Water en brood (3): vierde vastenviering

Dominicus Gent
Vierde viering in de vasten
Zondag 22 maart 2015

WATER & BROOD (3)

Welkom

“Brood en water” luidt de titel die we de reeks vieringen hebben meegegeven tijdens de veertigdagentijd. We staan daarin stil bij verschillende aspecten van de voedselproblematiek zoals ook werd aangebracht door Broederlijk Delen. Vorige week stond een tekst uit Leviticus centraal waarin een ideaal beeld geschetst werd van een leven in het land van belofte. Een leven waarin structurele maatregelen voor een rechtvaardig beheer van het land en een eerlijke verdeling van de opbrengst van de grond centraal stonden. Waarbij de confrontatie met de complexe economische en financiële realiteit zoals wij die vandaag kennen niet uit de weg kon worden gegaan.

Vandaag willen we daar verder op ingaan door toe te spitsen op de voedselproblematiek als zodanig en daarbij de vraag te laten aansluiten in welke gezindheid wij daar vandaag kunnen mee omgaan.

En bij het begin willen we bidden om licht dat we straks aan de paaskaars zullen ontsteken.

God van licht,
Wij bidden om uw aanwezigheid,
Uw tegenwoordigheid van Geest in ons doen en laten.

Licht op in onze duisternis
Inspireer ons tot een nieuw elan
weg uit de sleur, moedeloosheid, oppervlakkigheid en kortzichtigheid.
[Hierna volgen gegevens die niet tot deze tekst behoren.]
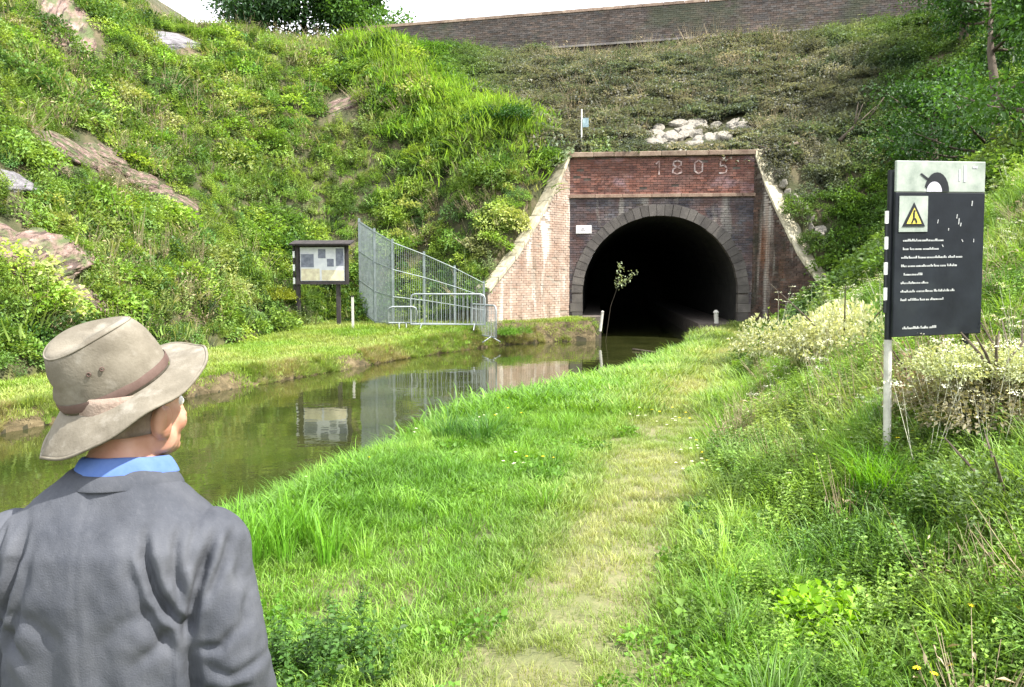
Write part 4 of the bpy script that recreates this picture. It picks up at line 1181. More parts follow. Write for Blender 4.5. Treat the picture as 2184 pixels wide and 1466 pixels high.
# bare fallen branches
def branch(label, pts, r0, seed=1):
    r = random.Random(seed); mb = MB()
    n = len(pts); mb.tube(pts, [r0 * (1 - .7 * i / (n - 1)) for i in range(n)], 6)
    for i in range(5):
        k = r.randint(1, n - 1); p = Vector(pts[k]); d = (Vector(pts[k]) - Vector(pts[k - 1])).normalized()
        e = p + (d + Vector((r.gauss(0, .5), r.gauss(0, .3), r.gauss(.3, .4)))) * r.uniform(.3, .7)
        mb.tube([p, p.lerp(e, .5), e], [r0 * .4, r0 * .3, r0 * .15], 5)
    o = mb.build('fallen_branch', M['bark'], smooth=True); return tag(o, label, 'branch')
a = gp(1790, 325); b_ = gp(1850, 290); up_ = Vector((0, 0, .35))
branch('bare grey branch lying on the slope right of the pale rubble', [a + up_, a.lerp(b_, .5) + up_ * 1.4, b_ + up_ * 1.2], .07, 3)
a = gp(1700, 345); b_ = gp(1640, 400)
branch('bare branch leaning behind the top of the right wing wall', [a + up_ * 1.6, a.lerp(b_, .5) + up_ * 1.2, b_ + up_ * .8], .06, 4)
p0 = at(1350, 725, 21.6); p1 = at(1400, 740, 20.8)
branch('thin pale stick floating on the dark water at the tunnel mouth', [Vector((p0.x, p0.y, .03)), Vector((p1.x, p1.y, .02)), Vector((p1.x + .6, p1.y - .3, .05))], .03, 5)
# ------------------------------------------------------------------ black safety sign on the right
M['sign_black'] = surf('sign_black', [(0.35, (0.010, 0.012, 0.016)), (0.65, (0.019, 0.023, 0.03))], 3, 0.5, 0.05, layers=[((0.035, 0.042, 0.045), 3, (1, 1, 1), .55, .75, .6)], spec=.2)
M['sign_white'] = surf('sign_white', [(0.32, (0.17, 0.21, 0.18)), (0.5, (0.3, 0.34, 0.3)), (0.68, (0.42, 0.44, 0.41))], 6, 0.5, 0.05)
M['sign_text'] = surf('worn_white_lettering', [(0.3, (0.22, 0.23, 0.23)), (0.7, (0.5, 0.51, 0.51))], 60, 0.6, 0)
M['sign_yellow'] = surf('warning_yellow', [(0.3, (0.5, 0.42, 0.06)), (0.7, (0.66, 0.55, 0.13))], 20, 0.5, 0)
M['emblem_lilac'] = surf('emblem_grey', [(0.3, (0.4, 0.38, 0.46)), (0.7, (0.6, 0.58, 0.66))], 30, 0.5, 0)
M['post_white'] = surf('weathered_white_post', [(0.3, (0.4, 0.39, 0.35)), (0.7, (0.62, 0.6, 0.55))], 12, 0.7, 0.3)
SY = 5.0
cl_ = at(1902, 345, SY); cr_ = at(2113, 345, SY); bt = at(1902, 715, SY)
sw = (cr_.x - cl_.x) * 1.075; shh = cl_.z - bt.z; scx = (cl_.x + cr_.x) / 2; scz = (cl_.z + bt.z) / 2
sign = empty('canal_safety_sign', (scx, SY, scz), 0, rot=(0, R(-1.2), R(14)))
tag(sign, 'tall black information sign with white header and yellow warning triangle on a white post', 'sign')
t = .012; hd = .19
def plate(name, mat, x0, z0, x1, z1, y, par, th=.003, bev=0):
    mb = MB(); mb.box(((x0 + x1) / 2, y - th / 2, (z0 + z1) / 2), (x1 - x0, th, z1 - z0)); return mb.build(name, mat, par, bevel=bev)
W2, H2 = sw / 2, shh / 2
plate('panel', M['sign_black'], -W2, -H2, W2, H2 - hd, 0, sign, .02, .004)
plate('header', M['sign_white'], -W2 + .002, H2 - hd + .001, W2 - .002, H2, -.001, sign, .019, .004)
# arch emblem: dark arch over pale ripples
mb = MB(); cx, cz = -.035, H2 - hd + .004
pts = []
for i in range(13):
    a = math.pi * i / 12; pts.append((cx + .09 * math.cos(a), cz + .118 * math.sin(a)))
inn = [(cx - .018 + .056 * math.cos(math.pi * i / 12), cz + .062 * math.sin(math.pi * i / 12)) for i in range(13)]
for i in range(12):
    if i > 10: continue
    mb.add([(pts[i][0], -.0225, pts[i][1]), (pts[i + 1][0], -.0225, pts[i + 1][1]), (inn[i + 1][0], -.0225, inn[i + 1][1]), (inn[i][0], -.0225, inn[i][1])], [(0, 1, 2, 3)])
mb.add([(cx - .125, -.0225, cz + .105), (cx - .112, -.0225, cz + .112), (cx - .055, -.0225, cz + .075), (cx - .06, -.0225, cz + .06)], [(0, 1, 2, 3)])
mb.build('arch_emblem', M['black'], sign)
mb = MB(); mb.add([(x, -.0222, z) for x, z in inn], [tuple(range(13))]); mb.build('emblem_ripples', M['emblem_lilac'], sign)
mb = MB(); mb.box((.17, -.0215, H2 - .075), (.016, .002, .1)); mb.box((.13, -.0215, H2 - .085), (.01, .002, .07)); mb.box((.245, -.0215, H2 - .035), (.035, .002, .012)); mb.build('header_mark', M['emblem_lilac'], sign)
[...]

Moge het worden zoals Gij hebt gewild, God:
Licht dat niet dooft, liefde die blijft.

Herschep de rust die wij hier zoeken tot nieuwe onrust
vanwege mensen in het donker, vanwege hun plannen die geen kansen krijgen.

Mogen wij doen zoals Gij het hebt gewild, God:
Licht zijn dat niet dooft, liefde die blijft.

Maak het gebed om ons nooit te laten vallen tot
bereidheid om elkaar niet los te laten.

Houd de ziel in ons lijf, het hart bij ons hoofd,
de droom bij de daad.

Zodat het kan worden zoals Gij hebt gewild, God:
Licht dat niet dooft, liefde die blijft …

Lied: Vrede voor jou…

Overweging

In de voorbije vastenvieringen hadden de voorgangers het over de leefbaarheid, de bewoonbaarheid van onze wereld. Helemaal in de geest van Broederlijk Delen. Vandaag willen wij ons focussen op de voedselproblematiek, en haar gevolgen. Niet dat er vroeger niets zou gebeurd zijn… ruim 40 jaar geleden had de club van Rome het in haar rapport reeds over “grenzen aan de groei “. 2015 was voor onze wereld DE datum waarop we ons hebben gericht om veranderingen teweeg te brengen. Wat is er ten gronde veranderd? Daarom wil ik mezelf maar ook u “bevragen“ hoe het verder moet…..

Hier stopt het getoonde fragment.